Give again, word for word, each line from the top of the listing through the line that holds "C = bpy.context.scene.collection".

## [Recorded data]
* BEGIN *
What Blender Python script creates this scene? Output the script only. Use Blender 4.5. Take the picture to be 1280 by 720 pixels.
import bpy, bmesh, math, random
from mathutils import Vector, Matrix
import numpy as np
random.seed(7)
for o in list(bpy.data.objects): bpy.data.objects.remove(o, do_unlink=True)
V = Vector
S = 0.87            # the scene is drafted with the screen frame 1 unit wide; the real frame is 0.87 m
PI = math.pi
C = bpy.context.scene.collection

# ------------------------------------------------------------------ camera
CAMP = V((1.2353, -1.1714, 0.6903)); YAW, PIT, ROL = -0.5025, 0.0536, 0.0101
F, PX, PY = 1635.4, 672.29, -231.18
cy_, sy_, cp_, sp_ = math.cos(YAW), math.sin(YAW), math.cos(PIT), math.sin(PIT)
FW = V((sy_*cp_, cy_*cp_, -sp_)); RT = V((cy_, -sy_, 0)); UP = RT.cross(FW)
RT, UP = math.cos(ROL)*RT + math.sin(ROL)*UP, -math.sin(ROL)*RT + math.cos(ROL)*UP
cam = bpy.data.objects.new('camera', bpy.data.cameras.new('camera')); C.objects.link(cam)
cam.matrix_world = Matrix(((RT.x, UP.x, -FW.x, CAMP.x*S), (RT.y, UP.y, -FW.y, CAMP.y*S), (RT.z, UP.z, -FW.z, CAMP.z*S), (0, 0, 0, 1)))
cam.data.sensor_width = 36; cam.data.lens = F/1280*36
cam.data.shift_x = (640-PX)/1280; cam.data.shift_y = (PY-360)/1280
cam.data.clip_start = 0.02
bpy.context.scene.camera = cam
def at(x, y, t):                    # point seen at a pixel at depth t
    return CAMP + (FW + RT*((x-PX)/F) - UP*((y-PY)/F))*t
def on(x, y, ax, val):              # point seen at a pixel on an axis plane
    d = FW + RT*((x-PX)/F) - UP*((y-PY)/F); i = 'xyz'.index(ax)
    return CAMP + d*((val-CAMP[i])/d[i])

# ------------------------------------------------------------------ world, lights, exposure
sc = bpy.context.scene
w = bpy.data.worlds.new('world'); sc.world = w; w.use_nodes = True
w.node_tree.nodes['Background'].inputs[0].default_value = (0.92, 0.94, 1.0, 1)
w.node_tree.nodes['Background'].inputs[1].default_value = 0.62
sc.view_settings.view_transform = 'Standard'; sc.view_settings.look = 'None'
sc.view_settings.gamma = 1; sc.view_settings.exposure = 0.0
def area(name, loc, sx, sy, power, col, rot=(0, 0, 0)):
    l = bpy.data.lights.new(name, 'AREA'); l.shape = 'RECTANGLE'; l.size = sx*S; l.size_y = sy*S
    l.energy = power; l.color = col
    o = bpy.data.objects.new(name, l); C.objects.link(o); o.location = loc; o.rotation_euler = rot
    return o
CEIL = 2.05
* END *
## [Written response]
What Blender Python script creates this scene? Output the script only. Use Blender 4.5. Take the picture to be 1280 by 720 pixels.
import bpy, bmesh, math, random
from mathutils import Vector, Matrix
import numpy as np
random.seed(7)
for o in list(bpy.data.objects): bpy.data.objects.remove(o, do_unlink=True)
V = Vector
S = 0.87            # the scene is drafted with the screen frame 1 unit wide; the real frame is 0.87 m
PI = math.pi
C = bpy.context.scene.collection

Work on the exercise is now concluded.